UK-born, Nigeria-raised Professor Mba is now the new vice-chancellor of Birmingham City University, one of just a handful of black leaders the UK sector has ever had. He sees a connection between the challenges he faced and those he wants to help overcome for black, Asian and minority ethnic (BAME) higher education staff and students, as BCU leader and as creator of an Ethnic Representation Index for the sector.
BCU is a university of some 30,000 students of whom 54 per cent are non-white, 45 per cent are from neighbourhoods in the most deprived quartile in the UK and 69 per cent commute from the surrounding West Midlands region.
The institution is “a transformative platform”, said Professor Mba, who took over on 2 October, leaving his previous role as deputy vice-chancellor for research, knowledge exchange and enterprise at the University of the Arts London.

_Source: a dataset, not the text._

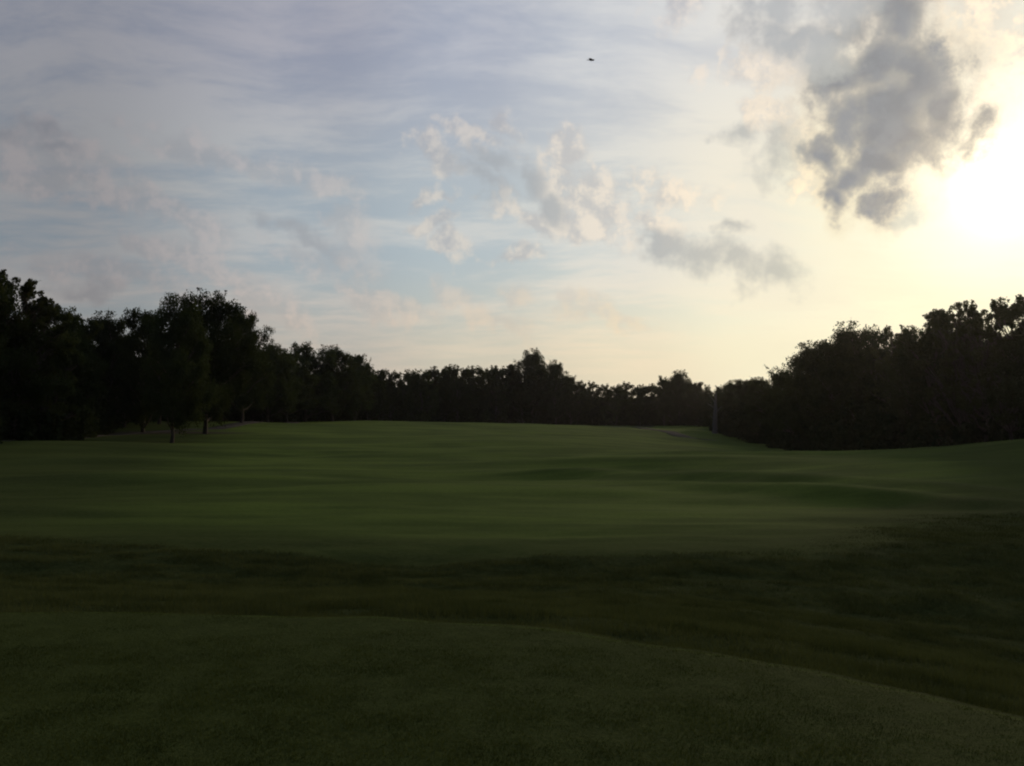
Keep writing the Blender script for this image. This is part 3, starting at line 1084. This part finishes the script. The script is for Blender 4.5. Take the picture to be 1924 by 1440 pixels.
def bird():
    D = 40.0
    d = ray(1111, 113)
    k = D / d.y
    root = bpy.data.objects.new('bird', None)
    COL.objects.link(root)
    root.location = (d.x * k, D, EYE + d.z * k)
    root.rotation_euler = (math.radians(8), math.radians(-6), math.radians(58))
    tag(root, 'tiny dark bird gliding high in the pale sky', 'bird')
    mt = new_mat('feather')
    n = noise(geo_pos(), 30, 3, .6)
    finish(mt, principled(mt, mix(n, (0.02, 0.018, 0.018), (0.05, 0.045, 0.04)), 0.7, 0.2).outputs[0])
    # body: beak, head, chest, rump, fanned tail as one lofted skin
    st = [(-.15, .004, .003, .004), (-.13, .012, .011, .004), (-.11, .024, .023, .003), (-.09, .021, .021, .0), (-.05, .036, .034, -.004),
          (0, .042, .038, -.006), (.06, .032, .027, -.002), (.11, .016, .013, .002), (.14, .03, .007, .004), (.20, .05, .004, .005)]
    V, F = [], []
    ns = 10
    for y, rx, rz, cz in st:
        for q in range(ns):
            a = 2 * math.pi * q / ns
            V.append((math.cos(a) * rx, y, cz + math.sin(a) * rz))
    for i in range(len(st) - 1):
        for q in range(ns):
            F.append((i * ns + q, i * ns + (q + 1) % ns, (i + 1) * ns + (q + 1) % ns, (i + 1) * ns + q))
    F.append((0, 1, 2, 3)); F.append((90, 91, 92, 93))
    link('body', mesh_np('body', np.array(V), np.array(F), mt, True), root)
    for s in (-1, 1):
        V, F = [], []
        secs = [(.02, -.06, .07, .010, .008), (.08, -.075, .065, .030, .007), (.14, -.06, .055, .036, .005), (.20, -.03, .055, .026, .003), (.245, .02, .05, .012, .002)]
        for x, y0, y1, z, t in secs:
            V += [(s * x, y0, z), (s * x, (y0 + y1) / 2, z + t), (s * x, y1, z - .004), (s * x, (y0 + y1) / 2, z - t)]
        for i in range(len(secs) - 1):
            for q in range(4):
                F.append((i * 4 + q, i * 4 + (q + 1) % 4, (i + 1) * 4 + (q + 1) % 4, (i + 1) * 4 + q))
        F.append((16, 17, 18, 19))
        link('wing', mesh_np('wing', np.array(V), np.array(F), mt, False), root)


bird()


# ------------------------------------------------------------------ evening air


def haze():
    m = bpy.data.materials.new('air')
    m.use_nodes = True
    t = m.node_tree
    t.nodes.clear()
    v = t.nodes.new('ShaderNodeVolumePrincipled')
    v.inputs['Color'].default_value = (0.92, 0.94, 1.0, 1)
    v.inputs['Density'].default_value = HAZE_DENSITY
    v.inputs['Anisotropy'].default_value = 0.80
    o = t.nodes.new('ShaderNodeOutputMaterial')
    t.links.new(v.outputs[0], o.inputs['Volume'])
    x0, x1, y0, y1, z0, z1 = -1600, 1600, -1600, 1700, -4.5, 36
    V = [(x, y, z) for z in (z0, z1) for x, y in ((x0, y0), (x1, y0), (x1, y1), (x0, y1))]
    F = [(0, 3, 2, 1), (4, 5, 6, 7), (0, 1, 5, 4), (1, 2, 6, 5), (2, 3, 7, 6), (3, 0, 4, 7)]
    tag(link('haze', mesh_np('haze', np.array(V, float), np.array(F), m)), 'thin evening haze over the course', kind='stuff')


HAZE_DENSITY = 0.00005
haze()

“For a leader like myself, from a minoritised group as well, providing the opportunity to support these [students] that are first [in their family to go to] university or have faced socio-economic obstacles throughout their lives, working with a university like this to create that transformation, that social mobility, that sits very much with my values…I feel I belong here,” he said.

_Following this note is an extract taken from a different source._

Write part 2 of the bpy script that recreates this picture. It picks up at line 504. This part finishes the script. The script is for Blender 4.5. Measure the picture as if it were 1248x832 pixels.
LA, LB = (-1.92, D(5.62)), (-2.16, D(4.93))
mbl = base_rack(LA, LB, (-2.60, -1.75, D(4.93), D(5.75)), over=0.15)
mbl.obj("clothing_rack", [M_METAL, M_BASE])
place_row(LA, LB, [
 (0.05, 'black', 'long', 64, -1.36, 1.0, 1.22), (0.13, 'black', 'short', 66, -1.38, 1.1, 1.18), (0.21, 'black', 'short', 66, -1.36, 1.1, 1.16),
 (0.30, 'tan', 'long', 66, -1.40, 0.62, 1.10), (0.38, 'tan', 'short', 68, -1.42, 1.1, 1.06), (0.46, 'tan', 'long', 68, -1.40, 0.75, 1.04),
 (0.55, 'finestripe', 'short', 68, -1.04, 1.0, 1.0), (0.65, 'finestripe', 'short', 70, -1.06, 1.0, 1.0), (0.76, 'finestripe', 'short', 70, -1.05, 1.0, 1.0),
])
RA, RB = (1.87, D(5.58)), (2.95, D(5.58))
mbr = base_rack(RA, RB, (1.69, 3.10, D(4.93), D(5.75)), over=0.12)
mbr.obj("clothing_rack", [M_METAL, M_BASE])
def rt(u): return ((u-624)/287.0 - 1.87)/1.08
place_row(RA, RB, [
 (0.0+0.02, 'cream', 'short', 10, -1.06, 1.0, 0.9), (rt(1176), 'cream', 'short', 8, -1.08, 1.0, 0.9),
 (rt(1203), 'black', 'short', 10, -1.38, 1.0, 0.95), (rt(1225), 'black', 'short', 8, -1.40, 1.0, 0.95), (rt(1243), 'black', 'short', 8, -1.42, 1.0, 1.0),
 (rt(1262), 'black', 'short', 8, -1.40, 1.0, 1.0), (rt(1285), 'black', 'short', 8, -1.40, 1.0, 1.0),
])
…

Birmingham is one of the UK’s first two “superdiverse” cities, where ethnic minorities make up the majority of the population. And BCU is at its physical centre, having completed its exit from its suburban Perry Barr campus in 2018 into a multimillion-pound city centre campus.
While highlighting BCU’s strength in applied, practice-led education and its position as “the biggest supplier of graduates into the creative industries in the West Midlands”, Professor Mba said employability would be “critical” for him at the university. He saw room to improve against the Office for Students’ new quality metric on progression, which judges each university on the proportion of graduates heading into “managerial or professional” jobs or further study 15 months after graduation.
“We’re clearly above the [OfS] threshold – but it’s something I want to do more of,” he said.
“If we’re bringing in students from minoritised groups, from IMD [Index of Multiple Deprivation] quartile 1, I want to make sure they are ending up in jobs that can actually show the social mobility.”
Part of the answer will be in seeking to “leverage our networks and city to provide job opportunities, internships, secondments for our students”, said Professor Mba.
In his time at UAL, Professor Mba launched an Ethnic Representation Index, now in its second year, showing data including each university’s percentage of BAME students, staff and executives, and its attainment gap between white and BAME students.
As dean of engineering at London South Bank University, Professor Mba found that he was “being approached by students with challenges around racism, obstacles they felt were limiting their opportunity to progress and realise their potential”. Since then, he has “tried to be a champion for equity”.
In terms of boosting the number of BAME academics rising up the career ladder to senior levels, he said there is “a lot of mentorship required to help with this; there’s a lot of social capital that minoritised staff don’t have in terms of networks”.
Professor Mba felt something similar earlier in his career. To help save up before starting a UK engineering degree, he had returned to the country from Nigeria and “worked in a warehouse stacking boxes for about a year – Ovaltine in Watford”. But after gaining a first-class degree in aerospace engineering from the University of Hertfordshire, he “couldn’t get a job”.
“This comes back to the issue about social capital,” said Professor Mba. “There was no one to guide me.”
He “made a mess of a couple of interviews”, but changed path and gained his PhD in mechanical engineering from Cranfield University via a scholarship from Severn Trent Water. As an academic, his research focused on machine vibrations, at Cranfield running a laboratory testing parts for gas turbine engines.
Since taking up leadership roles, he has worked with the Black Minority Group for Engineers, “which is very much about supporting engineering students with mentorship and skills for interviews”.
Meanwhile, the UK's biggest “superdiverse” city is facing a tough future, after Birmingham City Council in effect went bankrupt.
Professor Mba’s work will include helping to shape a new BCU strategy to 2030 and beyond. While that is to be “co-created” with staff, he would “expect that being a university for Birmingham is going to be part of that”.
He added: “We have significant intellectual capital and power within the university across all sorts of disciplines: health, business, law. And given Birmingham City Council’s current financial position…I want us to play a role in helping to address that and get Birmingham back up on its feet.”